___ Task data
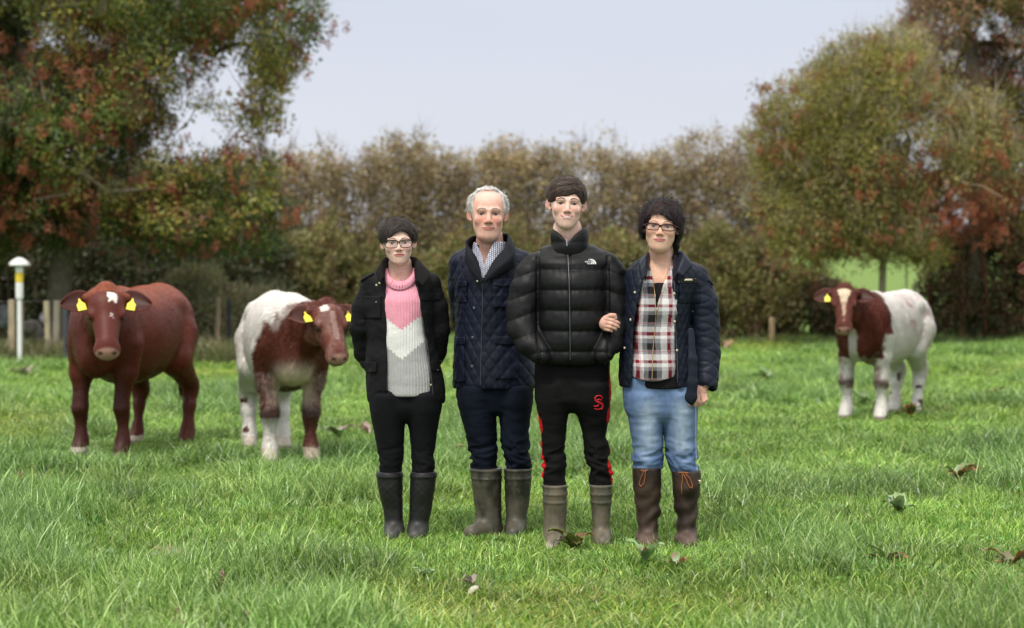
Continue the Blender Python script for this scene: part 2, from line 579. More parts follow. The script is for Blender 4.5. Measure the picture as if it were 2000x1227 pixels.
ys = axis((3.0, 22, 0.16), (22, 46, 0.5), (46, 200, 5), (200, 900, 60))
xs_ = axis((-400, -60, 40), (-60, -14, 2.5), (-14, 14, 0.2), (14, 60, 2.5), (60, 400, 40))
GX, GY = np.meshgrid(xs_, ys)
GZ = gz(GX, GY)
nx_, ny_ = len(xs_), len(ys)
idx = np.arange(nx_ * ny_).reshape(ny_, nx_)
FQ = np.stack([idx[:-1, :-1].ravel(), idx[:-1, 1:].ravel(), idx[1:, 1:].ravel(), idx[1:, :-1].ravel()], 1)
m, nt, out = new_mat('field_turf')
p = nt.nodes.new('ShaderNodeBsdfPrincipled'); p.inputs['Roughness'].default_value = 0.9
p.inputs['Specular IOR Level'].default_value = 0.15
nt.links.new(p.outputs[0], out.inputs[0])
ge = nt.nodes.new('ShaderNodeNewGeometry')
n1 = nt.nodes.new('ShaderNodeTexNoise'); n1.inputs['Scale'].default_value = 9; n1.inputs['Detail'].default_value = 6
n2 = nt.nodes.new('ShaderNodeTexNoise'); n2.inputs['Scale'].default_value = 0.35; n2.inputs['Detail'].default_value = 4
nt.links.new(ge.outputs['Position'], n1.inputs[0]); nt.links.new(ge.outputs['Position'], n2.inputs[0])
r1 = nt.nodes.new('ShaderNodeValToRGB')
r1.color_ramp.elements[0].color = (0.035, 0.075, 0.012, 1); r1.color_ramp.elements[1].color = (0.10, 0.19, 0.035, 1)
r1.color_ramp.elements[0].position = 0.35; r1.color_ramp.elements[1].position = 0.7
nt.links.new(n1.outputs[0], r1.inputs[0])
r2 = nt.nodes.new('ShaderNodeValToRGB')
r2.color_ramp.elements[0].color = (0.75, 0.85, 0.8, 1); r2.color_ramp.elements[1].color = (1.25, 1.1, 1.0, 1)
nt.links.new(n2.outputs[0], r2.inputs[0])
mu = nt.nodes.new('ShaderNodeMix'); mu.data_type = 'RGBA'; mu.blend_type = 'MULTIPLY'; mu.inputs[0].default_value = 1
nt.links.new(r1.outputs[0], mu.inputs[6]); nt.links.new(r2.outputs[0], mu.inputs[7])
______
___ Task data
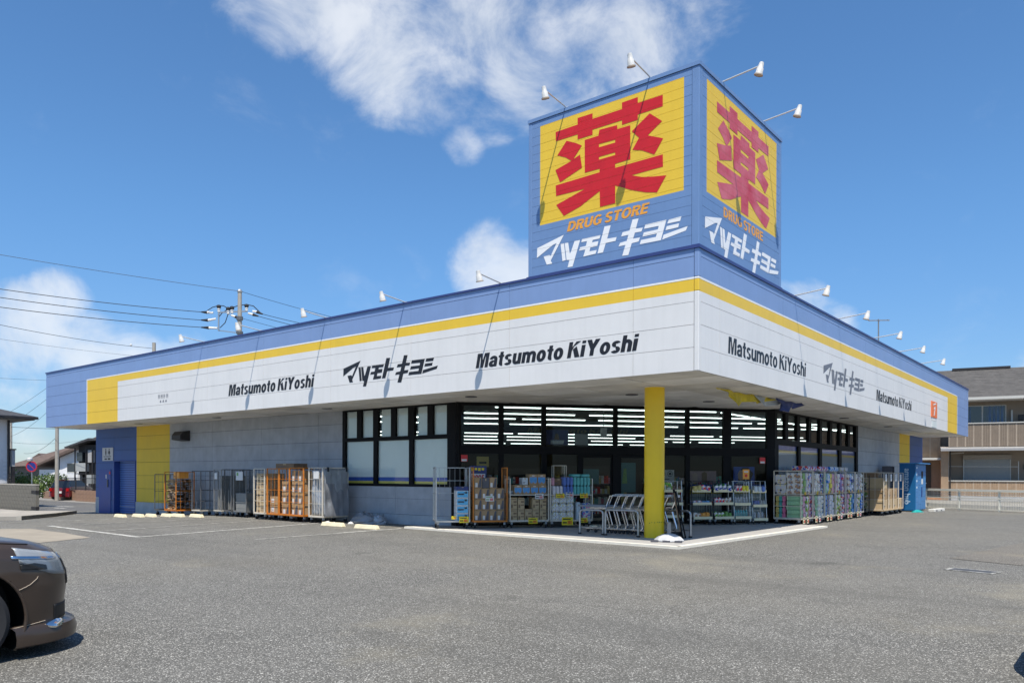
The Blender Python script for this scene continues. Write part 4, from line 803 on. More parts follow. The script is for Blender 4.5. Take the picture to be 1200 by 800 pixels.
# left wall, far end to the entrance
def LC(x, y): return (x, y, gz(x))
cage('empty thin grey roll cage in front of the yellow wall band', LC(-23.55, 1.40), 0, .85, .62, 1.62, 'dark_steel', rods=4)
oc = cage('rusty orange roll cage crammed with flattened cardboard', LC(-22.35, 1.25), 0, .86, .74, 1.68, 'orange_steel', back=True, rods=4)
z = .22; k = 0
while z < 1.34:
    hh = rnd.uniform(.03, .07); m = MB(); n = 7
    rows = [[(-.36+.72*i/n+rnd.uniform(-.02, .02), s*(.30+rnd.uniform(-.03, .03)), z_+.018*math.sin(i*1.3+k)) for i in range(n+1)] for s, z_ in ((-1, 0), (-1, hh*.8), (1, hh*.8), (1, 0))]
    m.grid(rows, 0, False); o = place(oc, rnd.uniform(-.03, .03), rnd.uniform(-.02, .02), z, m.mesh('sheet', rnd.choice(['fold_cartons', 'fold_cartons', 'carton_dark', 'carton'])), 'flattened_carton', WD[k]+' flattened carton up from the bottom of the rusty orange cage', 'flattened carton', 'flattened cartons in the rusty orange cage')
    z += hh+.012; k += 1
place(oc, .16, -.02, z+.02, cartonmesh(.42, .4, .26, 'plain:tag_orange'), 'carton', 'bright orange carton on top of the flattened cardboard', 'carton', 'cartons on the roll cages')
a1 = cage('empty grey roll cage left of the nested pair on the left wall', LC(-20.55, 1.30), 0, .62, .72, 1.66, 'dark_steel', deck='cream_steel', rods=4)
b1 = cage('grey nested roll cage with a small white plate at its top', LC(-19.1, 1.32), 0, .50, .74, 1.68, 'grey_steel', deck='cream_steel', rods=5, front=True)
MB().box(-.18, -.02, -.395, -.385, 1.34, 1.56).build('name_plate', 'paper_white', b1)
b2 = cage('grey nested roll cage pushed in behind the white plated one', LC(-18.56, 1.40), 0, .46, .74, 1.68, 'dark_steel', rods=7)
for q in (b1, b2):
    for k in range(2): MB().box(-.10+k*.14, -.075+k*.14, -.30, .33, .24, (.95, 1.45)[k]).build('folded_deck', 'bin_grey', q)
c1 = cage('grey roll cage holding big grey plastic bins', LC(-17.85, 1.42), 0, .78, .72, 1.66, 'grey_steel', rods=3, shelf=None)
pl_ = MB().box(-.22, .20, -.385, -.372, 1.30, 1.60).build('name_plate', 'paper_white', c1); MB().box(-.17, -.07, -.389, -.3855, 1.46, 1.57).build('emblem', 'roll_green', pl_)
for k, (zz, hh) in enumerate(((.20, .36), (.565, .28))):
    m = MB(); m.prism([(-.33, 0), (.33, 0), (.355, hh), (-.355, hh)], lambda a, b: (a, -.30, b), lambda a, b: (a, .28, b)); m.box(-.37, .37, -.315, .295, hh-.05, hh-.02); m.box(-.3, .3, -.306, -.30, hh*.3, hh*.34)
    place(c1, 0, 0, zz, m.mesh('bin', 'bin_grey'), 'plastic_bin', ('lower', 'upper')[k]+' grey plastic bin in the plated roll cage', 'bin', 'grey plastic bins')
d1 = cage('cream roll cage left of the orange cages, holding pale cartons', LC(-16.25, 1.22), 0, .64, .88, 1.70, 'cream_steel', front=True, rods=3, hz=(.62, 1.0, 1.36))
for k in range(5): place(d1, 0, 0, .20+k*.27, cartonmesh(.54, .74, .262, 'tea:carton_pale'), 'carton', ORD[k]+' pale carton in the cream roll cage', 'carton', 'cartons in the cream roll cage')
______
Report how many lines in the data include the word "scene", and give nothing but the count.

2